You may know that two major style manuals — APA and MLA — have released new editions in the last six or so months. And if you’re aware of that fact, you’re undoubtedly aware that both editions include changes, errors (that’s right — errors! APA is currently replacing copies with an error-free second printing), and inconsistencies that have perplexed and frustrated librarians, students and faculty members alike.

There are resources in place to help navigate the murky waters — APA maintains a blog that provides examples and attempts to explain the more complicated rules, and Purdue’s Online Writing Lab (OWL) has online resources for APA and MLA that received 3.5 million and 2.5 million hits, respectively, in September and October alone, according to OWL’s coordinator.

From these stats alone, it’s evident that librarians are spending countless hours maintaining online resources, and students and faculty members are spending even more time drafting manuscripts that comply with the standards set by MLA, APA, CSE and enumerable others.

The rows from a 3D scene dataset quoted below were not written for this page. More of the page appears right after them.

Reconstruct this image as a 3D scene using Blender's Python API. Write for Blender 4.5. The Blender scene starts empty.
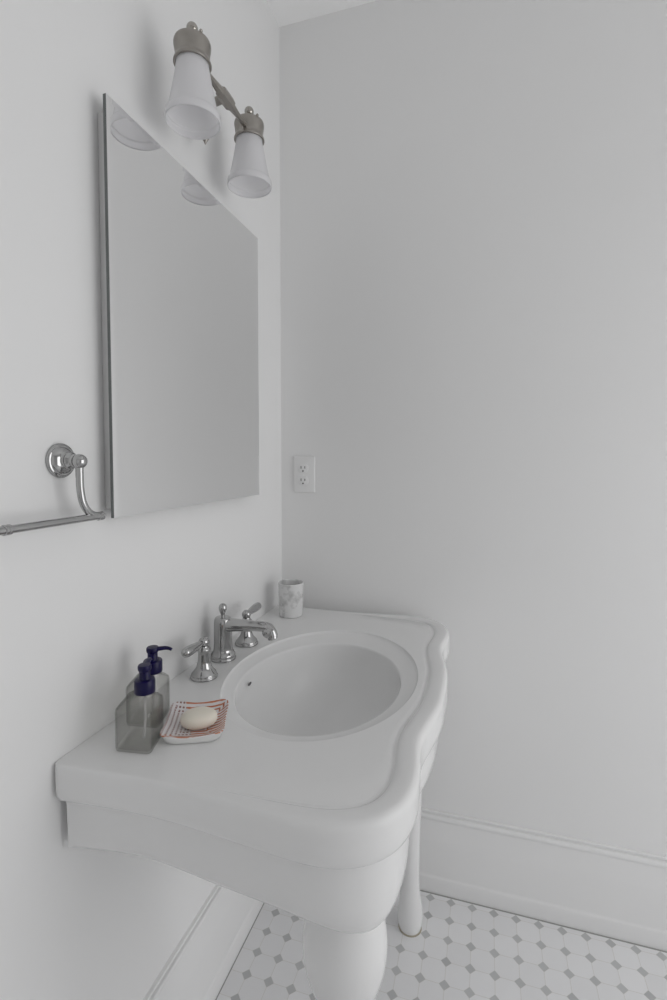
import bpy, bmesh, math, random
from mathutils import Vector, Matrix
random.seed(4)
PI = math.pi
S = bpy.context.scene
COL = S.collection

# ------------------------------------------------------------------ helpers
def link(name, me, mat=None, parent=None):
    o = bpy.data.objects.new(name, me)
    COL.objects.link(o)
    if mat:
        for m in (mat if isinstance(mat, (list, tuple)) else [mat]):
            me.materials.append(m)
    if parent: o.parent = parent
    return o

def tag(o, label=None, cat=None, group=None, kind=None):
    if label: o['label'] = label
    if cat: o['category'] = cat
    if group: o['group'] = group
    if kind: o['kind'] = kind
    return o

def thing(name, label, cat, loc, rz=0, group=None):
    o = bpy.data.objects.new(name, None)
    o.empty_display_size = .05
    COL.objects.link(o)
    o.location = loc; o.rotation_euler = (0, 0, rz)
    return tag(o, label, cat, group)

class MB:
    """collects shapes and links them as one mesh object"""
    def __init__(s): s.v = []; s.f = []; s.m = []
    def add(s, vs, fs, mi=0):
        k = len(s.v); s.v += [tuple(v) for v in vs]
        s.f += [[i + k for i in f] for f in fs]; s.m += [mi] * len(fs)
        return s
    def box(s, a, b, bev=0, seg=2):
        bm = bmesh.new()
        bmesh.ops.create_cube(bm, size=1)
        for v in bm.verts:
            v.co = Vector([(a[i] + b[i]) / 2 + v.co[i] * (b[i] - a[i]) for i in range(3)])
        if bev:
            bmesh.ops.bevel(bm, geom=bm.edges[:], offset=bev, segments=seg, affect='EDGES', profile=.5)
        bm.verts.index_update()
        s.add([v.co for v in bm.verts], [[v.index for v in f.verts] for f in bm.faces]); bm.free()
        return s
    def lathe(s, prof, n=48, M=None, cap=True):
        """prof = [(r, z)] turned about z; M places it"""
        vs = []; fs = []
        for r, z in prof:
            for i in range(n):
                a = 2 * PI * i / n
                vs.append(Vector((r * math.cos(a), r * math.sin(a), z)))
        for j in range(len(prof) - 1):
            for i in range(n):
                fs.append([j*n+i, j*n+(i+1) % n, (j+1)*n+(i+1) % n, (j+1)*n+i])
        if cap:
            fs.append([i for i in range(n)][::-1]); fs.append([(len(prof)-1)*n+i for i in range(n)])
        if M: vs = [M @ v for v in vs]
        return s.add(vs, fs)
    def rings(s, rings, close=True, caps=(False, False), mi=0):
        n = len(rings[0]); vs = [p for r in rings for p in r]; fs = []
        for j in range(len(rings) - 1):
            for i in range(n if close else n - 1):
                fs.append([j*n+i, j*n+(i+1) % n, (j+1)*n+(i+1) % n, (j+1)*n+i])
        if caps[0]: fs.append(list(range(n))[::-1])
        if caps[1]: fs.append([(len(rings)-1)*n+i for i in range(n)])
        return s.add(vs, fs, mi)
    def tube(s, pts, rad, n=20, flat=1.0):
        pts = [Vector(p) for p in pts]
        if not isinstance(rad, (list, tuple)): rad = [rad] * len(pts)
        t0 = (pts[1] - pts[0]).normalized()
        up = Vector((0, 0, 1)) if abs(t0.z) < .9 else Vector((1, 0, 0))
        nx = t0.cross(up).normalized(); rs = []
        for i, p in enumerate(pts):
            a = pts[max(i-1, 0)]; b = pts[min(i+1, len(pts)-1)]
            t = (b - a).normalized()
            nx = (nx - t * nx.dot(t)).normalized(); ny = t.cross(nx)
            rs.append([p + (nx * math.cos(2*PI*k/n) + ny * flat * math.sin(2*PI*k/n)) * rad[i] for k in range(n)])
        return s.rings(rs, caps=(True, True))
    def sphere(s, c, r, sc=(1, 1, 1), n=28, m=16):
        prof = [(max(1e-5, r * math.sin(PI*j/m)), -r * math.cos(PI*j/m)) for j in range(m + 1)]
        return s.lathe(prof, n, Matrix.Translation(c) @ Matrix.Diagonal((*sc, 1)))
    def build(s, name, mat, parent=None, smooth=True, angle=40):
        me = bpy.data.meshes.new(name)
        me.from_pydata(s.v, [], s.f)
        me.polygons.foreach_set('material_index', s.m)
        me.validate()
        bm = bmesh.new(); bm.from_mesh(me)
        bmesh.ops.remove_doubles(bm, verts=bm.verts[:], dist=1e-6)
        bmesh.ops.recalc_face_normals(bm, faces=bm.faces[:])
        if smooth:
            for f in bm.faces: f.smooth = True
            for e in bm.edges:
                e.smooth = not (len(e.link_faces) == 2 and e.calc_face_angle(0) > math.radians(angle))
        bm.to_mesh(me); bm.free()
        return link(name, me, mat, parent)

def smooth_prof(p, k=6):
    """Catmull-Rom through 2D/3D points"""
    out = []
    P = [Vector(q) for q in p]
    for i in range(len(P) - 1):
        a = P[max(i-1, 0)]; b = P[i]; c = P[i+1]; d = P[min(i+2, len(P)-1)]
        for j in range(k):
            t = j / k
            out.append(.5 * ((2*b) + (c-a)*t + (2*a-5*b+4*c-d)*t*t + (-a+3*b-3*c+d)*t**3))
    out.append(P[-1])
    return [tuple(q) for q in out]

def axis_matrix(o, d):
    """matrix that takes +z to direction d at o"""
    q = Vector((0, 0, 1)).rotation_difference(Vector(d).normalized())
    return Matrix.Translation(o) @ q.to_matrix().to_4x4()

# ------------------------------------------------------------------ materials
def mat(name, col, rough=.5, metal=0, **kw):
    m = bpy.data.materials.new(name); m.use_nodes = True
    b = m.node_tree.nodes['Principled BSDF']
    b.inputs['Base Color'].default_value = (*col, 1)
    b.inputs['Roughness'].default_value = rough
    b.inputs['Metallic'].default_value = metal
    for k, v in kw.items():
        b.inputs[k.replace('_', ' ')].default_value = v
    return m

class NT:
    def __init__(s, m): s.t = m.node_tree; s.b = s.t.nodes['Principled BSDF']
    def n(s, typ, **kw):
        x = s.t.nodes.new(typ)
        for k, v in kw.items(): setattr(x, k, v)
        return x
    def l(s, a, b): s.t.links.new(a, b)
    def m(s, op, a, b=None, c=None):
        x = s.n('ShaderNodeMath', operation=op)
        for i, v in enumerate((a, b, c)):
            if v is None: continue
            if isinstance(v, (int, float)): x.inputs[i].default_value = v
            else: s.l(v, x.inputs[i])
        return x.outputs[0]
    def mix(s, f, a, b):
        x = s.n('ShaderNodeMix', data_type='RGBA')
        if isinstance(f, (int, float)): x.inputs[0].default_value = f
        else: s.l(f, x.inputs[0])
        for i, v in ((6, a), (7, b)):
            if isinstance(v, tuple): x.inputs[i].default_value = (*v, 1)
            else: s.l(v, x.inputs[i])
        return x.outputs[2]
    def pos(s):
        g = s.n('ShaderNodeTexCoord'); q = s.n('ShaderNodeSeparateXYZ')
        s.l(g.outputs['Object'], q.inputs[0]); s.co = g.outputs['Object']
        return q.outputs
    def noise(s, scale, detail=3, rough=.5):
        x = s.n('ShaderNodeTexNoise'); x.inputs['Scale'].default_value = scale
        x.inputs['Detail'].default_value = detail; x.inputs['Roughness'].default_value = rough
        g = s.n('ShaderNodeTexCoord'); s.l(g.outputs['Object'], x.inputs['Vector'])
        return x.outputs['Fac']
    def bump(s, h, strength=.1, dist=.002):
        x = s.n('ShaderNodeBump'); x.inputs['Strength'].default_value = strength
        x.inputs['Distance'].default_value = dist
        s.l(h, x.inputs['Height']); s.l(x.outputs[0], s.b.inputs['Normal'])

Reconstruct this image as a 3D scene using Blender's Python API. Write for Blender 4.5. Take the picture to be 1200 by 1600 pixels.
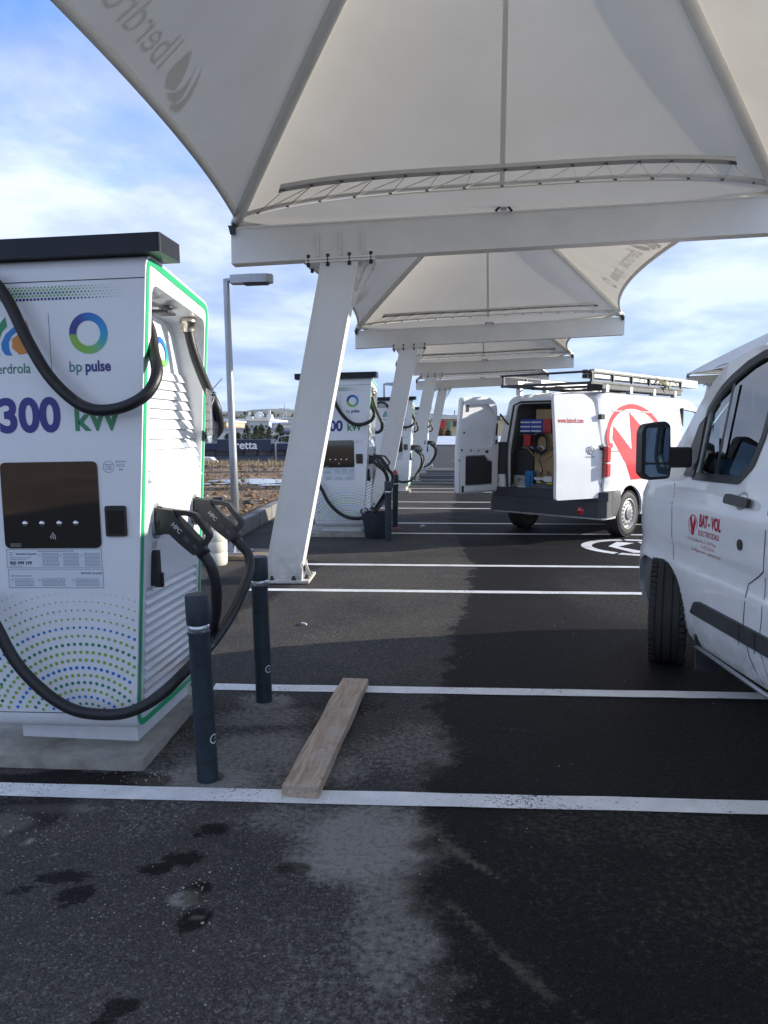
import bpy, bmesh, math, random
import numpy as np
from mathutils import Vector, Matrix
rad = math.radians
R = random.Random(7)
for o in list(bpy.data.objects): bpy.data.objects.remove(o)
S = bpy.context.scene; COL = S.collection
# ---------------------------------------------------------------- camera, light
cam = bpy.data.objects.new('camera', bpy.data.cameras.new('camera')); COL.objects.link(cam)
cam.location = (0, 0, 1.53); cam.rotation_euler = (rad(90 - 6.04), 0, 0)
cam.data.sensor_fit = 'VERTICAL'; cam.data.sensor_height = 36; cam.data.lens = 27.0
cam.data.clip_start = .05; cam.data.clip_end = 9000; S.camera = cam
SUN_EL, SUN_AZ = 16.0, 78.0            # azimuth clockwise from +Y
sd = bpy.data.lights.new('sun', 'SUN'); sd.energy = 3.0; sd.angle = rad(.55); sd.color = (1, .93, .82)
sun = bpy.data.objects.new('sun', sd); COL.objects.link(sun)
sv = Vector((math.sin(rad(SUN_AZ)) * math.cos(rad(SUN_EL)), math.cos(rad(SUN_AZ)) * math.cos(rad(SUN_EL)), math.sin(rad(SUN_EL))))
sun.rotation_euler = sv.to_track_quat('Z', 'Y').to_euler(); sun.location = sv * 40
S.view_settings.view_transform = 'Standard'; S.view_settings.look = 'None'
S.view_settings.exposure = 1.22; S.view_settings.gamma = 1
W = bpy.data.worlds.new('World'); S.world = W; W.use_nodes = True

class NT:
    def __init__(s, nt): s.nt = nt; nt.nodes.clear()
    def n(s, typ, **kw):
        nd = s.nt.nodes.new(typ)
        for k, v in kw.items():
            if k == 'ins':
                for a, b in v.items(): nd.inputs[a].default_value = b
            else: setattr(nd, k, v)
        return nd
    def l(s, a, b): s.nt.links.new(a, b)
    def math(s, op, a, b=None, c=None, clamp=False):
        nd = s.nt.nodes.new('ShaderNodeMath'); nd.operation = op; nd.use_clamp = clamp
        for i, v in enumerate((a, b, c)):
            if v is None: continue
            if isinstance(v, (int, float)): nd.inputs[i].default_value = v
            else: s.l(v, nd.inputs[i])
        return nd.outputs[0]
    def mix(s, f, a, b, bt='MIX'):
        nd = s.nt.nodes.new('ShaderNodeMix'); nd.data_type = 'RGBA'; nd.blend_type = bt
        for i, v in ((0, f), (6, a), (7, b)):
            if isinstance(v, (int, float)): nd.inputs[i].default_value = v
            elif isinstance(v, tuple): nd.inputs[i].default_value = (*v[:3], 1)
            else: s.l(v, nd.inputs[i])
        return nd.outputs[2]
    def ramp(s, f, pts):
        nd = s.nt.nodes.new('ShaderNodeValToRGB'); cr = nd.color_ramp
        while len(cr.elements) < len(pts): cr.elements.new(.5)
        for e, (p, c) in zip(cr.elements, pts):
            e.position = p; e.color = (c, c, c, 1) if isinstance(c, (int, float)) else (*c, 1)
        s.l(f, nd.inputs[0]); return nd.outputs[0]
    def noise(s, vec, scale, det=4, rough=.55, dist=0):
        nd = s.n('ShaderNodeTexNoise', ins={'Scale': scale, 'Detail': det, 'Roughness': rough, 'Distortion': dist})
        if vec is not None: s.l(vec, nd.inputs['Vector'])
        return nd.outputs[0]

w = NT(W.node_tree)
sky = w.n('ShaderNodeTexSky', sky_type='NISHITA', sun_disc=False, sun_elevation=rad(SUN_EL), sun_rotation=rad(SUN_AZ), altitude=1000, air_density=1.0, dust_density=.6, ozone_density=1.6)
geo = w.n('ShaderNodeTexCoord'); sep = w.n('ShaderNodeSeparateXYZ'); w.l(geo.outputs['Generated'], sep.inputs[0])
zz = w.math('MAXIMUM', sep.outputs[2], 0.0)
zden = w.math('ADD', zz, .16)
cx = w.math('DIVIDE', sep.outputs[0], zden); cy = w.math('DIVIDE', sep.outputs[1], zden)
cv = w.n('ShaderNodeCombineXYZ'); w.l(cx, cv.inputs[0]); w.l(cy, cv.inputs[1])
n1 = w.noise(cv.outputs[0], .50, 7, .48, .4)
n2 = w.noise(cv.outputs[0], 2.3, 7, .6, .3)
dens = w.math('ADD', w.math('MULTIPLY', n1, .75), w.math('MULTIPLY', n2, .25))
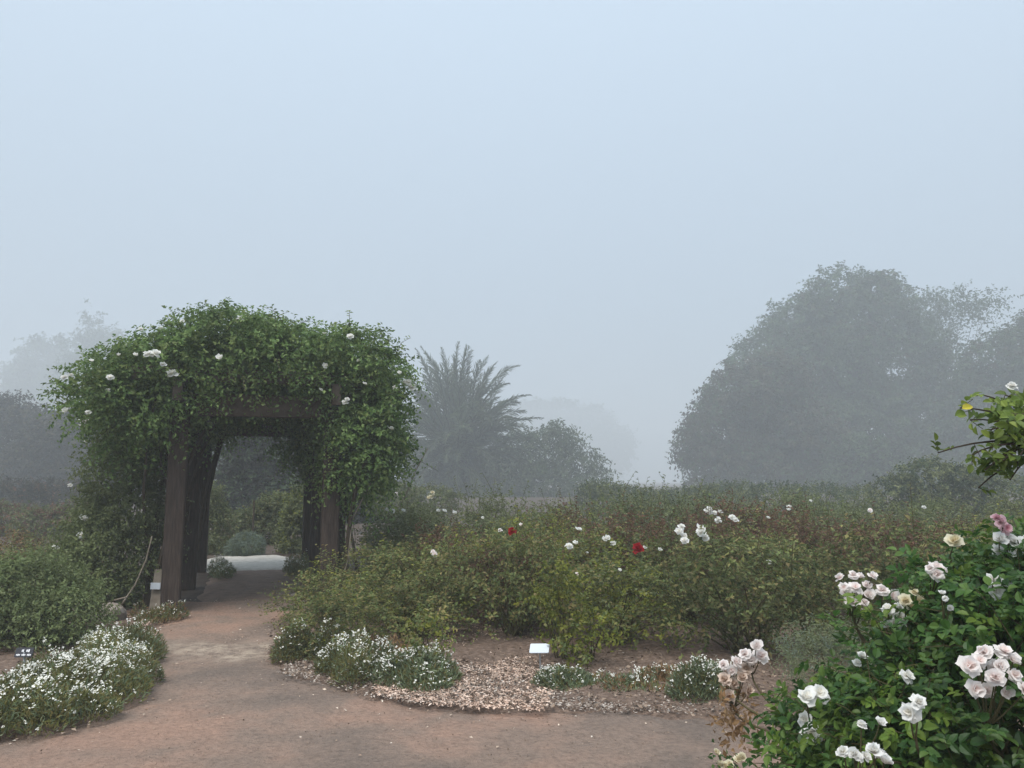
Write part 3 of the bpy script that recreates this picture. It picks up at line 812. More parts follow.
flower_clump('round flower cushion inside the pergola beside the right posts', [(PG(1.55, 2.9, 0), .2), (PG(1.5, 3.4, 0), .2), (PG(1.6, 2.5, 0), .15)], .28, 3000, 90, AL, [.75, .25], .009)

flower_clump('dead grey-brown tuft in the dry ground to the right of the low dry flower tuft', [gpt(668, 688, .14), gpt(652, 684, .1), gpt(680, 694, .1)], .10, 1300, 40, [M['dry'], M['alyssum_grey']], [.8, .2], .007, group=None, name='dry_tuft')
flower_clump('dead straw tuft between the two largest white clumps and the olive bushes', [gpt(375, 664, .16), gpt(395, 668, .12), gpt(358, 656, .1)], .16, 1500, 20, [M['dry'], M['alyssum']], [.8, .2], .007, group=None, name='dry_tuft')

# ------------------------------------------------------------------ left foreground bed
def shrub(name, label, cat, items, base, n, slen, nl, L, W, mats, ms, **kw):
    return small_plant(name, label, cat, items, np.asarray(base, float), n, slen, nl, L, W, mats, ms, stem='stem', **kw)
lb = [(AT(30, 600, 7.3), (.42, .4, .3)), (AT(65, 605, 7.4), (.3, .35, .26)), (AT(5, 595, 7.3), (.35, .4, .3)), (AT(45, 625, 7.1), (.42, .3, .25)), (AT(10, 630, 7.0), (.4, .3, .25)), (AT(80, 625, 7.2), (.18, .25, .18)), (AT(-40, 610, 7.2), (.5, .4, .4)), (AT(40, 580, 7.5), (.25, .3, .2))]
shrub('leafy_shrub', 'light green feathery shrub at the left edge behind the black label', 'shrub', lb, G(35, 655), 2600, .17, 9, .036, .019, [M['feather'], M['thicket'], M['pale']], [.6, .2, .2], up=.6, jit=.7)
sb = [(AT(12, 560, 10.5), (.35, .35, .3)), (AT(35, 570, 10.4), (.3, .3, .22)), (AT(60, 575, 10.6), (.4, .35, .25)), (AT(-15, 560, 10.6), (.5, .4, .35))]
shrub('rose_bush', 'reddish-tipped rose bush behind the feathery shrub at the left edge', 'rose bush', sb, G(20, 592), 600, .2, 9, .036, .02, [M['olive'], M['bronze'], M['dry']], [.45, .4, .15], up=.5)

sb2 = [(AT(45, 565, 13), (.4, .35, .35)), (AT(70, 560, 13.2), (.35, .35, .3)), (AT(25, 560, 13.1), (.4, .35, .35))]
shrub('rose_bush', 'brown-green rose bush in the mist behind the reddish-tipped bush', 'rose bush', sb2, G(48, 571), 700, .22, 9, .04, .024, [M['olive'], M['bronze'], M['green']], [.45, .25, .3], up=.5)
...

But, as Barbara Fister posits in her ACRLog post, is this time well spent? Is research somehow made more valid, more noteworthy, when its footnotes are perfectly formatted, the works cited page spaced just so? Or have we spent so much time counting commas and tracking down database names that we’ve missed the whole point of citing sources — to credit those whose work we build upon and to make it as easy as possible for our readers to learn more about that work?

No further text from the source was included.